Eaton was raised on a farm and worked his way through Dartmouth College, in Hanover, N.H., graduating in 1854. He was a school principal in Cleveland and a superintendent in Toledo. He resigned his Toledo position in 1859 to enter the Andover Theological Seminary. Ordained a minister in 1861, at the outbreak of the American Civil War, he immediately enlisted as a chaplain and was stationed in Tennessee in 1862 when General Ulysses S. Grant ordered him to gather the flood of former slaves escaping to the Union Army into camps where they could work and learn to be self-supporting. In 1863 he was made colonel of a black regiment and in 1865 was promoted to brevet brigadier general.

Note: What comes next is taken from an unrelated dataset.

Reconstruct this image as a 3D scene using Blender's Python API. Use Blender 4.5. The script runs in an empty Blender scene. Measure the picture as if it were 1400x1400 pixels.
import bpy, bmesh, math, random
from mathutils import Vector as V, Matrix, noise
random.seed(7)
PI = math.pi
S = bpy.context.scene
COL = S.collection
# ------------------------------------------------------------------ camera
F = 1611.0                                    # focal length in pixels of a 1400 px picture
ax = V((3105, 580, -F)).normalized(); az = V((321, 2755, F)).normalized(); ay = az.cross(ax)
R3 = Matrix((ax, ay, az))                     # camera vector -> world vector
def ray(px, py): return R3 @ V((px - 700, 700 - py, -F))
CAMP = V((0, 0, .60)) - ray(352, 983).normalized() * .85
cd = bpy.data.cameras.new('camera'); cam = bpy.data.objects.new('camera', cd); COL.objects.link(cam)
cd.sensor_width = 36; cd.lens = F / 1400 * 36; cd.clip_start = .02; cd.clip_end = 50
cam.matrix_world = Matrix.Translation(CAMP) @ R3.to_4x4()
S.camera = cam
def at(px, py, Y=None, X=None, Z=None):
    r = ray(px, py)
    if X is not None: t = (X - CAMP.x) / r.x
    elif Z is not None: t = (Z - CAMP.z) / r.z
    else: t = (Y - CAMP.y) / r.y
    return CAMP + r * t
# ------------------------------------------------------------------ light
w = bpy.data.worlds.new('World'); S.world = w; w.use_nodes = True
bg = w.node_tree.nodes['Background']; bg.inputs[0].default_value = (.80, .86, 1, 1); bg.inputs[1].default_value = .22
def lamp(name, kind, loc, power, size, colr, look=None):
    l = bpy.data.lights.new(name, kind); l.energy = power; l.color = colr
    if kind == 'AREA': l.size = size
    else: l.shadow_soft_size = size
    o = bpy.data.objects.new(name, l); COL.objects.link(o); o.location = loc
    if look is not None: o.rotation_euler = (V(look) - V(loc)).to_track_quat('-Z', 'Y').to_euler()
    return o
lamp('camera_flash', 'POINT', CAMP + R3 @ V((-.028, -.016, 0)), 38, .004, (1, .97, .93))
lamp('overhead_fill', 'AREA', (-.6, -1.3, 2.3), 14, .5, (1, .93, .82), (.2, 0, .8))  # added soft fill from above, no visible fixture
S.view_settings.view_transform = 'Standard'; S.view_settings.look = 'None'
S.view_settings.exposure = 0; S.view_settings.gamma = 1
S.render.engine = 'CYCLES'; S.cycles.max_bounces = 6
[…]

Eaton’s handling of the escaped slaves served as a precedent for the Freedmen’s Bureau, and from March to December 1865 Eaton was assistant commissioner of the bureau. He then moved to Memphis, Tenn., where he received a two-year appointment in 1867 as state superintendent of public instruction. In 1870 President Grant appointed him commissioner of the recently created U.S. Bureau of Education. Under his administration, the bureau grew from an insignificant office in the Department of the Interior to a well-staffed, highly influential repository of educational information drawn from all over the globe. When Eaton resigned in 1886 owing to poor health, the U.S. Bureau of Education was widely regarded as a model agency.
Eaton returned to Ohio as president of Marietta College (1886–91), and he held a similar post at Sheldon Jackson College in Salt Lake City (1896–99). He left Utah to become the first U.S. superintendent of schools in Puerto Rico. He achieved several reforms on that island before his health compelled him to resign in 1900.